- **WHAT IS BEING ASKED**: Tally the lines that hold the word "image" and reply with that figure only.
+ + + + + + +
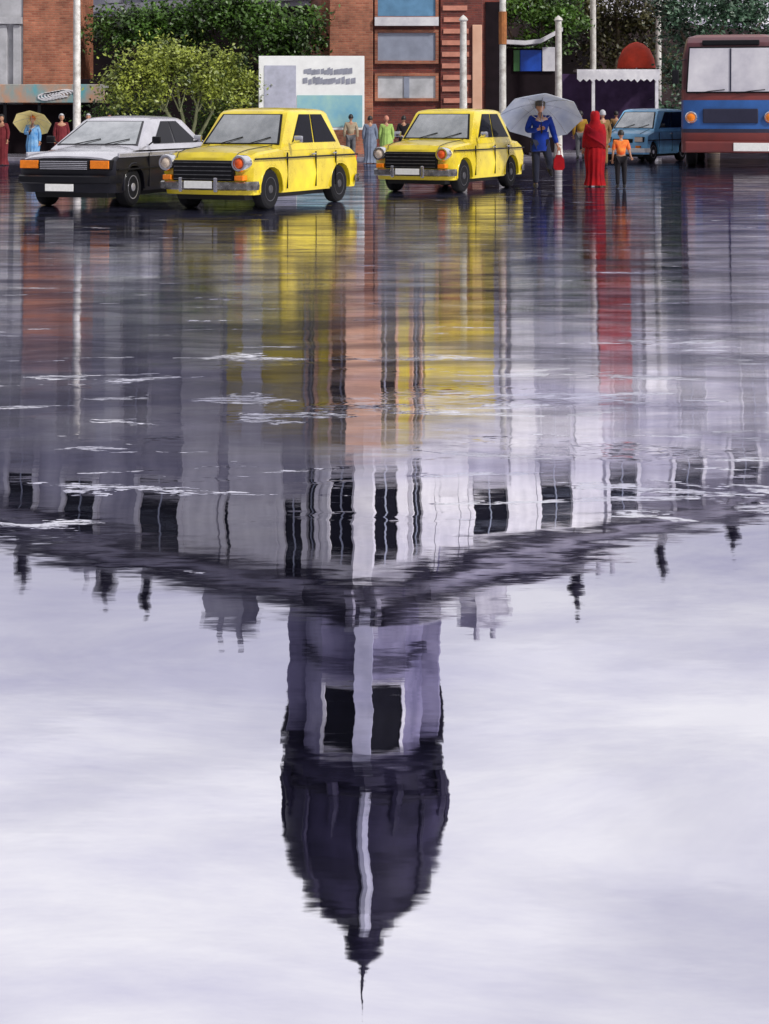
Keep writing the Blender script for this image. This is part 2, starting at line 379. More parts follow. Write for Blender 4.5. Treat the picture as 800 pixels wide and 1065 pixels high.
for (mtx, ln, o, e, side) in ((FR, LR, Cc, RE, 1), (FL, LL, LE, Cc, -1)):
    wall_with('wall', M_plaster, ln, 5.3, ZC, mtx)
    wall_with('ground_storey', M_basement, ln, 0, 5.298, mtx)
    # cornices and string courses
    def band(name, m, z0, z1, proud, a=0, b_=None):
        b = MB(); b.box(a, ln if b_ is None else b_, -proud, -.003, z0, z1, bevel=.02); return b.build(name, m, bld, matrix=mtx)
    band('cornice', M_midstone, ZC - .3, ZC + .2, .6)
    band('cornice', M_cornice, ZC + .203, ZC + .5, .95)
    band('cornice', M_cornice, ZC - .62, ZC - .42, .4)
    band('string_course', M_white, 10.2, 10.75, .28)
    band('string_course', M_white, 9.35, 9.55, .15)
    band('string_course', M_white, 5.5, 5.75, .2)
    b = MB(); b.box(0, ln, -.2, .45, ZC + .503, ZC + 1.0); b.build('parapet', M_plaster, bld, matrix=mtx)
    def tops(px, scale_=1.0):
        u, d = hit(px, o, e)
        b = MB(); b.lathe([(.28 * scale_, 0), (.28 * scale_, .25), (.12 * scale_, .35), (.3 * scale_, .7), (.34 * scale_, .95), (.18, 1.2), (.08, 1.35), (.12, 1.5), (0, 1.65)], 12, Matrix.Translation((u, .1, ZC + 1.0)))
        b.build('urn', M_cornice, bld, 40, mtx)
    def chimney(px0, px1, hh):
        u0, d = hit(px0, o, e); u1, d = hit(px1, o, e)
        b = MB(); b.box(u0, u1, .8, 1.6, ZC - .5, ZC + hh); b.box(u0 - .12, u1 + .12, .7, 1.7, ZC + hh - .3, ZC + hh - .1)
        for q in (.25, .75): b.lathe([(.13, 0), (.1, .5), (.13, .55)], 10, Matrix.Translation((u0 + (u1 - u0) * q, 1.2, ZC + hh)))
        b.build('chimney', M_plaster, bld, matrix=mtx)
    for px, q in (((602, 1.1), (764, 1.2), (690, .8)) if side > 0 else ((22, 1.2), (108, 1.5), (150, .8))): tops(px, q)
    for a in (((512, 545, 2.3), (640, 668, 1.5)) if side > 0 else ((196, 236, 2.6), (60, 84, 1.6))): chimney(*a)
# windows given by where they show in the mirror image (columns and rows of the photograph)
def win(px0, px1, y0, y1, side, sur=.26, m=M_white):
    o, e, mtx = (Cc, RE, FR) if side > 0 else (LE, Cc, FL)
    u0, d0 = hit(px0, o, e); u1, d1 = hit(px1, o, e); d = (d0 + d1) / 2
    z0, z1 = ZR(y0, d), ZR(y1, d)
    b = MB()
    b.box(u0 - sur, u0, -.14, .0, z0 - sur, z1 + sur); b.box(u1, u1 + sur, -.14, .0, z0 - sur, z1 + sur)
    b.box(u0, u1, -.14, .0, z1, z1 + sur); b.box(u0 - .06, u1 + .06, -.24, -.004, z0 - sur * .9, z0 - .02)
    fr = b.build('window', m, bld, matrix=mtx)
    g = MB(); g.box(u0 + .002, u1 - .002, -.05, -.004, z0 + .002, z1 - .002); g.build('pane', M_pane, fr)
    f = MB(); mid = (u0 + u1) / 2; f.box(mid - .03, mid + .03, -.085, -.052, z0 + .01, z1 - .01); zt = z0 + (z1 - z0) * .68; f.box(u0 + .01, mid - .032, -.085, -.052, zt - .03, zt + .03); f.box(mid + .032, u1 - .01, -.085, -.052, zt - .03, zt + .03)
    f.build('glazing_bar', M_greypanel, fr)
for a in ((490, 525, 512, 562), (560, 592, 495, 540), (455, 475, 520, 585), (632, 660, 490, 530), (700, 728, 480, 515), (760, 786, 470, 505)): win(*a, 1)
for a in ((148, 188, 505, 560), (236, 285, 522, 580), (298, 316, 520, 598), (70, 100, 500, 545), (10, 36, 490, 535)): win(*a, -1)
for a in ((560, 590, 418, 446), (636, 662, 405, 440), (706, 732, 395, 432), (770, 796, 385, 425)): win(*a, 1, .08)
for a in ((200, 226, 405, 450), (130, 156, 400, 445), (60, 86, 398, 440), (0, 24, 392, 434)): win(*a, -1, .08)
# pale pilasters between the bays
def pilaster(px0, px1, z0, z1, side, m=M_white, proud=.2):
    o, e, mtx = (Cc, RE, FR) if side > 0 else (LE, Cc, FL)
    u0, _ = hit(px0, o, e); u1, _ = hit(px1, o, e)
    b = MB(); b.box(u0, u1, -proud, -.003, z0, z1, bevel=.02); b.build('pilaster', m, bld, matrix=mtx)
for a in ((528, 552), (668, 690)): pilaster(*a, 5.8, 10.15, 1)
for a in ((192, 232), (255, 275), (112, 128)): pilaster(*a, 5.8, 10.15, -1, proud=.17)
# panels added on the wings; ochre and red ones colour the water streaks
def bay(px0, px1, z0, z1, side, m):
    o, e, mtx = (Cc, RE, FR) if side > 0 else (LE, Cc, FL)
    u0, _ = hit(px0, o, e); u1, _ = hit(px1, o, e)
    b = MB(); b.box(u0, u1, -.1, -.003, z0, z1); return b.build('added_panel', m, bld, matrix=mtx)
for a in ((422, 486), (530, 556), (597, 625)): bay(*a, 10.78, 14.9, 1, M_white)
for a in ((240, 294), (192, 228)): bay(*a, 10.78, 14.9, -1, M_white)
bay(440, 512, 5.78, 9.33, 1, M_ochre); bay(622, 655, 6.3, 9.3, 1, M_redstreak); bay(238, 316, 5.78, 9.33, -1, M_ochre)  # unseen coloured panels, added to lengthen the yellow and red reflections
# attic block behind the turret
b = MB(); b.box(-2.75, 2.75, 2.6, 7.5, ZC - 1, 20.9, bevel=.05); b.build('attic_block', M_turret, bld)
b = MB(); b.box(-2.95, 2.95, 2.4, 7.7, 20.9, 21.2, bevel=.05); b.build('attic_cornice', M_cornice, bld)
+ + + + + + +
- **THE OUTPUT**: 2